Pat Ratkowski continues his investigation into the source of the detergent discharge into Sligo at Maple Ave. Things get interesting as he and DEP Environmental Specialist Alex Torrella go underground in the search.

When we last checked in with DEP’s effort to find the source of chronic illicit detergent discharges at the Brashears Run storm water outfall pipes along Maple Avenue in Takoma Park, we were following DEP Environmental Specialist Alex Torrella on his dye test tour. As part of the search effort, he has poured fluorescent dye down apartment building laundry room sinks up and down Maple Avenue.

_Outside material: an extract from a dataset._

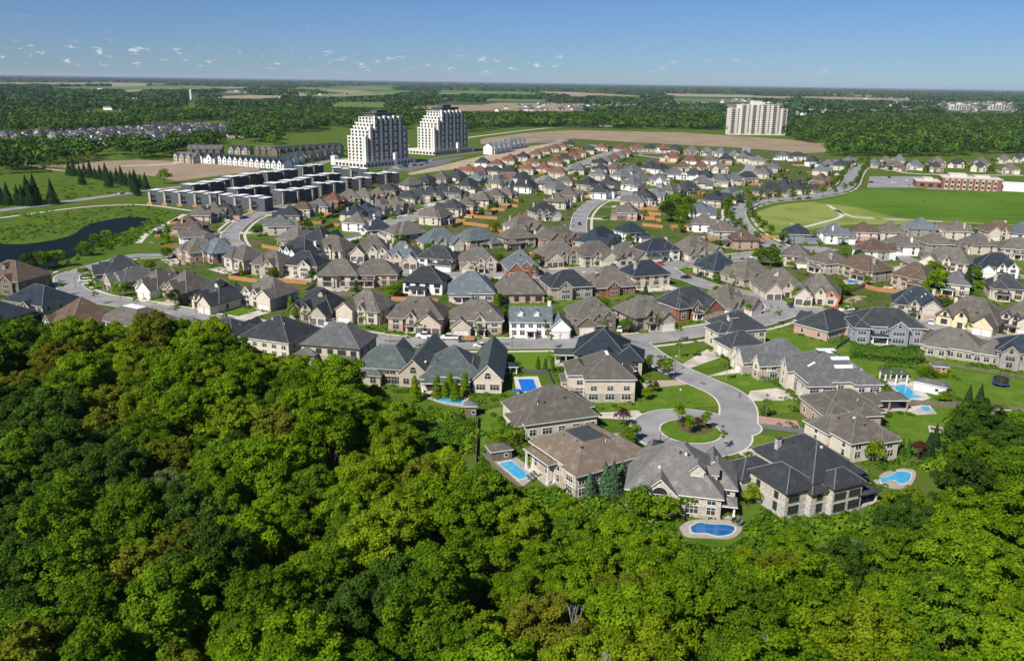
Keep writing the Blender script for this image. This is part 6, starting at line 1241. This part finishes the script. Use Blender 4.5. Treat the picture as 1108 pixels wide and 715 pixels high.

After he does so, he heads to the Brashears Run outfall to measure for detergent and chlorine, and to see if the dye shows up in the outflow during the next several hours.

 

 

 

 

 

 

 

 

If it does, it means that the apartment building’s laundry room is improperly hooked up to the storm water system. If it doesn’t, it means that it is time for him to move on and test the next apartment building’s laundry room. After nine months and more than a dozen apartment buildings tested, Torrella was still no closer to finding the source(s) of the daily releases. So he and DEP Environmental Compliance Supervisor Steve Martin decided it was time to take the next logical step – underground, inside the storm water system. And so it was that I recently met up with Torrella and Greg Harless, Project Manager/ Senior Inspector with Stormwater Maintenance & Consulting, as they prepared to squeeze past the Brashears Run grate and head up the 72-inch wide storm water tunnels in search of errant suds.

The plan was to wait for one of the many illicit discharges at Brashears Run to begin…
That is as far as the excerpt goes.